### [DIRECTIONS]
Your task is to copy each line that has the word "scene".

### [MATERIAL]
<<<<
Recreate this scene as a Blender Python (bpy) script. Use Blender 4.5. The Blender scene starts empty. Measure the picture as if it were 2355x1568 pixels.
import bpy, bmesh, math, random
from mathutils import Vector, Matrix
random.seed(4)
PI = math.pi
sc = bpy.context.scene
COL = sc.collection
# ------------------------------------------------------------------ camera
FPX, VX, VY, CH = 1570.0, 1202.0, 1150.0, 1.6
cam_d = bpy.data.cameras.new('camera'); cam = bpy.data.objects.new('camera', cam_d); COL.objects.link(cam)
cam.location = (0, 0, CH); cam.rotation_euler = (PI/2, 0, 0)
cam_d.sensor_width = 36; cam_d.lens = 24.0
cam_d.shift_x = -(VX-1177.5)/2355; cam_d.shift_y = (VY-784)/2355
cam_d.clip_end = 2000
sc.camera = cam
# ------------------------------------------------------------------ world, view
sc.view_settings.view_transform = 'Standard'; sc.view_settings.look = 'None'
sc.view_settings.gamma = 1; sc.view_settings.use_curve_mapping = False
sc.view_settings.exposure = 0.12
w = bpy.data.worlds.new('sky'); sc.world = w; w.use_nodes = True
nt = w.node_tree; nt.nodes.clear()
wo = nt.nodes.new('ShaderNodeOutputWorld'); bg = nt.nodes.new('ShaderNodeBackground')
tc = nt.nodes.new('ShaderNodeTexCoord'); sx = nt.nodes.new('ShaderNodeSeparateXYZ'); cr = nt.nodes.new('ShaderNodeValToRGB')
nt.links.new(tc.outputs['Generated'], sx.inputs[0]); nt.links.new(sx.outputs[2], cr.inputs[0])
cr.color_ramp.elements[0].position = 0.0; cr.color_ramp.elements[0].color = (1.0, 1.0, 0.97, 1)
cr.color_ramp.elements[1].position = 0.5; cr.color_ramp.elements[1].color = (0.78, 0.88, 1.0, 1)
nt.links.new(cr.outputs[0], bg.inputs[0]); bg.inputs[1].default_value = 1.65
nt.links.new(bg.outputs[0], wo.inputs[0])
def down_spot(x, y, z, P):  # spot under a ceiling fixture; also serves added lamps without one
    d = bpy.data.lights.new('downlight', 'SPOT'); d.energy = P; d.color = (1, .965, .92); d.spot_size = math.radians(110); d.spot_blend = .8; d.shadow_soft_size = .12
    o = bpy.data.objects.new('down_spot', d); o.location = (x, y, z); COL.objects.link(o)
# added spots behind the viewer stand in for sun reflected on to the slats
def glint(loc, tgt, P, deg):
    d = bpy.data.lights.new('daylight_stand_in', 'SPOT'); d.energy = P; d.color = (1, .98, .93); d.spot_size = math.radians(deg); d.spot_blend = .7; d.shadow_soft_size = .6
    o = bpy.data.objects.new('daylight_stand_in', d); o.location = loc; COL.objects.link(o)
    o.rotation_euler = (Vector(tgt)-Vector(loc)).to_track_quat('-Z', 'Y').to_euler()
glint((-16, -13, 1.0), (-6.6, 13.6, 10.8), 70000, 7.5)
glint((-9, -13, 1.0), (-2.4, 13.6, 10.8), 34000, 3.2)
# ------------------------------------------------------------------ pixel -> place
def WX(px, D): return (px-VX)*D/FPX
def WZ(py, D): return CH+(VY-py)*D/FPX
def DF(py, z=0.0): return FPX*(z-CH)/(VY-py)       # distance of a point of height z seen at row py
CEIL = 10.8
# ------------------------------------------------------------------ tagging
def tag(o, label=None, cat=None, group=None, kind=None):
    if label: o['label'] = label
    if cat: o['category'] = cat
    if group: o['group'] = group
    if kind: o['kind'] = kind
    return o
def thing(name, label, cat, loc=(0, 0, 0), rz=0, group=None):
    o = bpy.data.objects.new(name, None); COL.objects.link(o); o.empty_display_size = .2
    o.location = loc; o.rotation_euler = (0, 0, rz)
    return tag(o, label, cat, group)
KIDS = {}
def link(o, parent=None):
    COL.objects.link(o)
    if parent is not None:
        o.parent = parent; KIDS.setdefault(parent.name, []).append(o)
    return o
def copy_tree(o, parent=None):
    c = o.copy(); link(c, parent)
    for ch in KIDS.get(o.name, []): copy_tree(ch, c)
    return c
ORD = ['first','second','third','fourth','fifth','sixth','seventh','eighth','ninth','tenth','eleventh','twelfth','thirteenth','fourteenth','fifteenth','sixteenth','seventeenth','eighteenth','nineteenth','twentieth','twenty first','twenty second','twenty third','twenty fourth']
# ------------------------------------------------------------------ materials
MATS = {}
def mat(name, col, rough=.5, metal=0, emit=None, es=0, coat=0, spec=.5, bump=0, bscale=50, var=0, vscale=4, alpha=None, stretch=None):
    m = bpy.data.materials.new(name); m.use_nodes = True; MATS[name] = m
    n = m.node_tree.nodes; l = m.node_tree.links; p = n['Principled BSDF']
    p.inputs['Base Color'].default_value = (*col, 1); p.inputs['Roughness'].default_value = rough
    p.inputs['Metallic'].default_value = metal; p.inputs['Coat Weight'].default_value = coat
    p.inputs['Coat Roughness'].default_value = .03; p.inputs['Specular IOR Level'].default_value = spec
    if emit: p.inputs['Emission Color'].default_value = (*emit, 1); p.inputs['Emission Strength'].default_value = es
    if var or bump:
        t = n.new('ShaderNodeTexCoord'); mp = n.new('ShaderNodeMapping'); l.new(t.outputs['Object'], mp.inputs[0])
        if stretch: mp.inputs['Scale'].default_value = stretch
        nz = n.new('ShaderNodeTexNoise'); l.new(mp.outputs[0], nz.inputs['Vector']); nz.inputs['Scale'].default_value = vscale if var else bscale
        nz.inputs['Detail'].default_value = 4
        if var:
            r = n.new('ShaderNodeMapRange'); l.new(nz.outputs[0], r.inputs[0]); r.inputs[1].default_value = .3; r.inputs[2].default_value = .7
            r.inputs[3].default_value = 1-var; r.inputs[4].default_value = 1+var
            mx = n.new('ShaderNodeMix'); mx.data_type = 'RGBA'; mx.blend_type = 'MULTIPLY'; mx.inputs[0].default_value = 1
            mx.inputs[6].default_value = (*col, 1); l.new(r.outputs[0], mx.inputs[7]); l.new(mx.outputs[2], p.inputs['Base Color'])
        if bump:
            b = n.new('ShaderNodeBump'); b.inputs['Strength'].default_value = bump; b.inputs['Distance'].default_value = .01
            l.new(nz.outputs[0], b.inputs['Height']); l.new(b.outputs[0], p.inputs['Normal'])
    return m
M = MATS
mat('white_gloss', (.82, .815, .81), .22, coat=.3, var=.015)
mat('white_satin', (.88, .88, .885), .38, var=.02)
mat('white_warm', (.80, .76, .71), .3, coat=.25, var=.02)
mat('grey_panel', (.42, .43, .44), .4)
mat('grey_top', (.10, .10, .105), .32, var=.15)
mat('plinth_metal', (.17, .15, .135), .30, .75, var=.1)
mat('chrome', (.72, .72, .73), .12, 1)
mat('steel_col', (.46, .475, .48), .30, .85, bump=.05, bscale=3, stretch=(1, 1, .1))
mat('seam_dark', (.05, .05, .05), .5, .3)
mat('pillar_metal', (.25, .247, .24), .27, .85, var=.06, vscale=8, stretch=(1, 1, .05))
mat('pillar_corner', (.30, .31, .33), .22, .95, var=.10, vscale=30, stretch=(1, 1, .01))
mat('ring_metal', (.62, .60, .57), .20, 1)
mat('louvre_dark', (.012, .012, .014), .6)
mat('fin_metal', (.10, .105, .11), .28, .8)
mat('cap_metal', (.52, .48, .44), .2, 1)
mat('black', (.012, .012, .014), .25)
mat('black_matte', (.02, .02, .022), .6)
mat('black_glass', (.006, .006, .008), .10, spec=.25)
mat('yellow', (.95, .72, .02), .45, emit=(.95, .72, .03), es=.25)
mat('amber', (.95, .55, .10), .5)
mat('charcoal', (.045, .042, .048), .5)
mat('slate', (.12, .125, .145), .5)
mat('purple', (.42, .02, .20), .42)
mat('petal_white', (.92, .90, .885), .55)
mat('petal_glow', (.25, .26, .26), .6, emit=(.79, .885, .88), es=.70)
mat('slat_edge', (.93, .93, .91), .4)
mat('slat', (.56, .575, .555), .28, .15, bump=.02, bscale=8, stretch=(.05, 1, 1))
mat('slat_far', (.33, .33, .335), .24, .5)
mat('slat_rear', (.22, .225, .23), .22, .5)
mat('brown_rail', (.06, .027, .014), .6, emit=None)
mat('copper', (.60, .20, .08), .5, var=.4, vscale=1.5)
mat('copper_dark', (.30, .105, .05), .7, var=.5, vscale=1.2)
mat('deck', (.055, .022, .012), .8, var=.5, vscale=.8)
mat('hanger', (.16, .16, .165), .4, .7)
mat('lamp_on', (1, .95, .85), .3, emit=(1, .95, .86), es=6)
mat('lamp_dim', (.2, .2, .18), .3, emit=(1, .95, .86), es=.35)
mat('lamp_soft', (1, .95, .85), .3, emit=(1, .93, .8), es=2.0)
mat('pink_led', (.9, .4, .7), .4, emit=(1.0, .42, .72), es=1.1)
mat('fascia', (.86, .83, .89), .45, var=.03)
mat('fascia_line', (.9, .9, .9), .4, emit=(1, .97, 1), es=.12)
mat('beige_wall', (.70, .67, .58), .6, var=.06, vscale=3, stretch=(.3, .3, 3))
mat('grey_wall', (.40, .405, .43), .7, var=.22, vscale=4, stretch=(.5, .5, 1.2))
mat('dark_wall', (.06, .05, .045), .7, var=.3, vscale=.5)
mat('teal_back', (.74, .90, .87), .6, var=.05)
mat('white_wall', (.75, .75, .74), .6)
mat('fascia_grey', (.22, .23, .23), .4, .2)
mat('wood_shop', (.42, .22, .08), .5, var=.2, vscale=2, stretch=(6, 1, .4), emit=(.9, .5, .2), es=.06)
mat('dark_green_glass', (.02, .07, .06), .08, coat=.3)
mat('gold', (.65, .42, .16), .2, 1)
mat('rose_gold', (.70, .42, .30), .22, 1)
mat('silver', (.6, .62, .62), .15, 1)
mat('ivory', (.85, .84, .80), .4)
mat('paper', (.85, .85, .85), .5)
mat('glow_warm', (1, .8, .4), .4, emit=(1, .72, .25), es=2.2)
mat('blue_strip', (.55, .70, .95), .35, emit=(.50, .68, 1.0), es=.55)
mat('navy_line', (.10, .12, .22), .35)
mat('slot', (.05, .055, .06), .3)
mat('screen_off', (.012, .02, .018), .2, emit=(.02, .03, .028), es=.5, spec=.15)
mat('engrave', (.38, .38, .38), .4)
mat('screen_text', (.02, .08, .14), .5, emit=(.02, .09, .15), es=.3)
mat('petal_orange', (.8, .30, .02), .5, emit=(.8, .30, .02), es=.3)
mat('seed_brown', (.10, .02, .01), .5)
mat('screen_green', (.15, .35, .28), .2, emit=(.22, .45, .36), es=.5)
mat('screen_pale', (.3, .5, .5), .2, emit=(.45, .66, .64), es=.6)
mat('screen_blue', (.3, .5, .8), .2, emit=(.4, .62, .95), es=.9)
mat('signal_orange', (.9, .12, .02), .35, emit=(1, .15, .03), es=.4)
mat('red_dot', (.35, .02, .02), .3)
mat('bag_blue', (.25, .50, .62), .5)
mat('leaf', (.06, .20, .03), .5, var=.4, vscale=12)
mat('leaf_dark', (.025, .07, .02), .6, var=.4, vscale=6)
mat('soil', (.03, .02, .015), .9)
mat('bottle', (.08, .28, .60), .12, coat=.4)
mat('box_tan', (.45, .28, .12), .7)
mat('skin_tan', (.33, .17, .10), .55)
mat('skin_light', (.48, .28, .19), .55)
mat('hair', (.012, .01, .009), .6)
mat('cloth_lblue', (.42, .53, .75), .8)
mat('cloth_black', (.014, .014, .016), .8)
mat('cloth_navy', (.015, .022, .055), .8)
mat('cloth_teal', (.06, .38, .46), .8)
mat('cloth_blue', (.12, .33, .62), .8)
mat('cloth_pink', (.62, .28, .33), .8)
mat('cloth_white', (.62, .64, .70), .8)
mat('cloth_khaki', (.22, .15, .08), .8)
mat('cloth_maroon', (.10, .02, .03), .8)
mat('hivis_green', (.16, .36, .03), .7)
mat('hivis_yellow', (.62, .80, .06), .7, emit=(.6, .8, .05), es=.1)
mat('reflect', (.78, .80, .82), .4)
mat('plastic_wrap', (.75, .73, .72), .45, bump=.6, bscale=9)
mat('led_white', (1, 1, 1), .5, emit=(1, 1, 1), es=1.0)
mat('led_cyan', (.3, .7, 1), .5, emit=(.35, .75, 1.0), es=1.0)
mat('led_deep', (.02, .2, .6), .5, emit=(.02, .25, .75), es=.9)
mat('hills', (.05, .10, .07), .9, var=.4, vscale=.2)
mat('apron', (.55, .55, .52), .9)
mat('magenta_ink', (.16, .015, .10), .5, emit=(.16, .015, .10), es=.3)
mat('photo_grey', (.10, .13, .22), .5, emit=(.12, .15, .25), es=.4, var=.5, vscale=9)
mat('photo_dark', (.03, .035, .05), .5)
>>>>
### [FULL RESPONSE]
Recreate this scene as a Blender Python (bpy) script. Use Blender 4.5. The Blender scene starts empty. Measure the picture as if it were 2355x1568 pixels.
sc = bpy.context.scene